In upholding summary judgment on the breach of a non-solicitation agreement claim, the Fifth Circuit found that GE’s evidence amounted to mere speculation. First, the Court held that GE’s contention that Moffitt-Johnston must have solicited clients because she allegedly misappropriated their information was speculative. Additionally, the agreement did not prohibit Moffitt-Johnston from speaking with GE’s customers, only from soliciting GE’s customers, and GE provided no evidence as to the substance of the conversations Moffitt-Johnston had with its customers. Similarly, GE did not provide sufficient evidence to show the substance of email exchanges between Moffitt-Johnston and a GE customer, whom AmSpec later provided services to.

Moreover, the Court held that the fact another employee Moffitt-Johnston supervised pursued leads with GE customers did not show that Moffitt-Johnston herself directed these activities. Finally, the Fifth Circuit found that the fact AmSpec was able to quickly compete with GE soon after first offering competing services does not show Moffitt-Johnston solicited customers, especially given that AmSpec had previously provided other services to some of these customers.

The Fifth Circuit also affirmed the grant of summary judgment on GE’s misappropriation-of-trade- secrets claim. GE alleged several circumstances showed Moffitt-Johnston used the trade secrets at issue: Moffitt-Johnston’s creation of a business plan for her AmSpec interview; Moffitt Johnston’s emailing of GE’s most recent financial data to her AmSpec account on her last day at GE; and AmSpec’s success with clients whose financial data Moffitt-Johnston had sent over. The Court held that this evidence was not sufficient to show Moffitt-Johnston may have actually used the allegedly misappropriated information.

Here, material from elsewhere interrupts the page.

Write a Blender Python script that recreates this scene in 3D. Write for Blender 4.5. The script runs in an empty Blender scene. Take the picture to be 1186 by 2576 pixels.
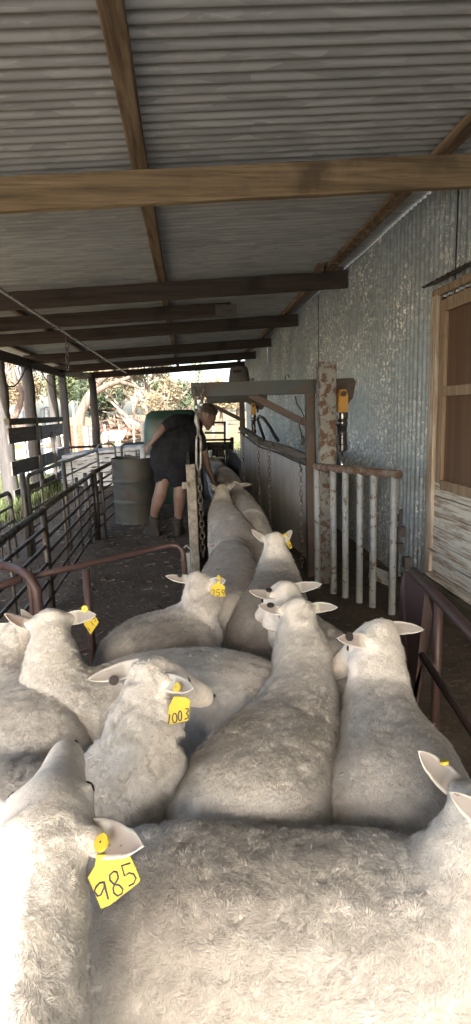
import bpy, math, random
import numpy as np
from mathutils import Vector, Matrix, noise
random.seed(7); RNG = np.random.default_rng(11)
C = bpy.context.scene.collection
R = math.radians
V = Vector

# ------------------------------------------------------------------ camera
F = 1400.; CX, CY = 593., 1288.; H = 1.45
yaw, pit, rol = R(4.6), R(10.3), R(1.95)
fw = V((math.sin(yaw)*math.cos(pit), math.cos(yaw)*math.cos(pit), -math.sin(pit)))
r0 = V((math.cos(yaw), -math.sin(yaw), 0)); u0 = r0.cross(fw)
cr = r0*math.cos(rol) - u0*math.sin(rol); cu = u0*math.cos(rol) + r0*math.sin(rol)
CAM = V((0, 0, H))
def ray(px, py): return fw + cr*((px-CX)/F) - cu*((py-CY)/F)
def P(px, py, X=None, Y=None, Z=None):
    d = ray(px, py)
    t = X/d.x if X is not None else Y/d.y if Y is not None else (Z-H)/d.z
    return CAM + d*t
def Pn(px, py, p, n):
    d = ray(px, py); return CAM + d*((p-CAM).dot(n)/d.dot(n))
def depth(p): return (p-CAM).dot(fw)
cam = bpy.data.cameras.new('camera'); co = bpy.data.objects.new('camera', cam); C.objects.link(co)
co.matrix_world = Matrix(((cr.x, cu.x, -fw.x, 0), (cr.y, cu.y, -fw.y, 0), (cr.z, cu.z, -fw.z, H), (0, 0, 0, 1)))
cam.sensor_fit = 'VERTICAL'; cam.sensor_height = 36; cam.lens = 36*F/2576.; cam.clip_start = .02; cam.clip_end = 2000
bpy.context.scene.camera = co

# ------------------------------------------------------------------ materials
def hexrgb(c): return (c[0], c[1], c[2], 1)
class NT:
    def __init__(s, name):
        s.m = bpy.data.materials.new(name); s.m.use_nodes = True
        s.t = s.m.node_tree; s.b = s.t.nodes['Principled BSDF']; s.tc = s.t.nodes.new('ShaderNodeTexCoord')
    def n(s, typ, **k):
        x = s.t.nodes.new(typ)
        for a, b in k.items(): setattr(x, a, b)
        return x
    def l(s, a, b): s.t.links.new(a, b)
    def coord(s, sc=(1, 1, 1), rot=(0, 0, 0)):
        m = s.n('ShaderNodeMapping'); m.inputs['Scale'].default_value = sc; m.inputs['Rotation'].default_value = rot
        s.l(s.tc.outputs['Object'], m.inputs[0]); return m.outputs[0]
    def noise(s, scale, detail=4, rough=.55, co=None, dist=0):
        x = s.n('ShaderNodeTexNoise'); x.inputs['Scale'].default_value = scale; x.inputs['Detail'].default_value = detail
        x.inputs['Roughness'].default_value = rough; x.inputs['Distortion'].default_value = dist
        s.l(co if co else s.tc.outputs['Object'], x.inputs['Vector']); return x.outputs['Fac']
    def ramp(s, fac, stops, interp='LINEAR'):
        x = s.n('ShaderNodeValToRGB'); x.color_ramp.interpolation = interp
        e = x.color_ramp.elements
        e[0].position, e[0].color = stops[0][0], hexrgb(stops[0][1]); e[1].position, e[1].color = stops[1][0], hexrgb(stops[1][1])
        for p, c in stops[2:]:
            q = e.new(p); q.color = hexrgb(c)
        s.l(fac, x.inputs[0]); return x.outputs[0]
    def step(s, fac, a, b):
        x = s.n('ShaderNodeMapRange'); x.inputs[1].default_value = a; x.inputs[2].default_value = b; s.l(fac, x.inputs[0]); return x.outputs[0]
    def mix(s, fac, a, b, typ='MIX'):
        x = s.n('ShaderNodeMix', data_type='RGBA', blend_type=typ)
        for i, v in ((0, fac), (6, a), (7, b)):
            if isinstance(v, (int, float)): x.inputs[i].default_value = v
            elif isinstance(v, tuple): x.inputs[i].default_value = hexrgb(v)
            else: s.l(v, x.inputs[i])
        return x.outputs[2]
    def math(s, op, a, b):
        x = s.n('ShaderNodeMath', operation=op)
        for i, v in ((0, a), (1, b)):
            if isinstance(v, (int, float)): x.inputs[i].default_value = v
            else: s.l(v, x.inputs[i])
        return x.outputs[0]
    def bump(s, h, st=.3, d=.01):
        x = s.n('ShaderNodeBump'); x.inputs['Strength'].default_value = st; x.inputs['Distance'].default_value = d
        s.l(h, x.inputs['Height']); s.l(x.outputs[0], s.b.inputs['Normal'])
    def done(s, col, rough=.7, metal=0, spec=.5):
        if isinstance(col, tuple): s.b.inputs['Base Color'].default_value = hexrgb(col)
        else: s.l(col, s.b.inputs['Base Color'])
        for nm, v in (('Roughness', rough), ('Metallic', metal), ('Specular IOR Level', spec)):
            if isinstance(v, (int, float)): s.b.inputs[nm].default_value = v
            else: s.l(v, s.b.inputs[nm])
        return s.m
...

For example, the Court held that it could not be inferred that information was misappropriated merely based on the fact that AmSpec provided services to customers whose information Moffitt-Johnston allegedly took. The Court again noted that AmSpec had previously worked with many of these customers in other capacities. The Court also emphasized that evidence of improper acquisition of information is not sufficient to show actual use of the information.

Finally, the Court vacated the attorneys’ fees award to Moffitt-Johnston. It held that Moffitt Johnston failed to show that GE knew the non-solicitation agreement was unreasonable when it executed the agreement, as is required to recover attorneys’ fees on a non-compete claim under Texas law. In reaching its decision, the Court noted that a covenant not to compete may still be enforceable in Texas even without a geographic limitation when it is limited to the employee’s clients.

Welter Insight

The Fifth Circuit’s holding in GE indicates that companies, especially those within the Fifth Circuit’s jurisdiction, must have specific evidence that a former employee has directly solicited customers in violation of an agreement or improperly acquired and used trade secrets. Evidence that the employee spoke with the employer’s clients after leaving (without evidence regarding the nature of the conversations) and improperly took confidential information and trade secrets before leaving will probably not be sufficient to succeed on such claims. Companies should adopt procedures for handling departing employees to mitigate the risk that confidential information is improperly acquired in the first place. Additionally, companies should strive to draft enforceable non-compete covenants, as drafting an unreasonable non-compete provisions could subject them to attorneys’ fees later down the line.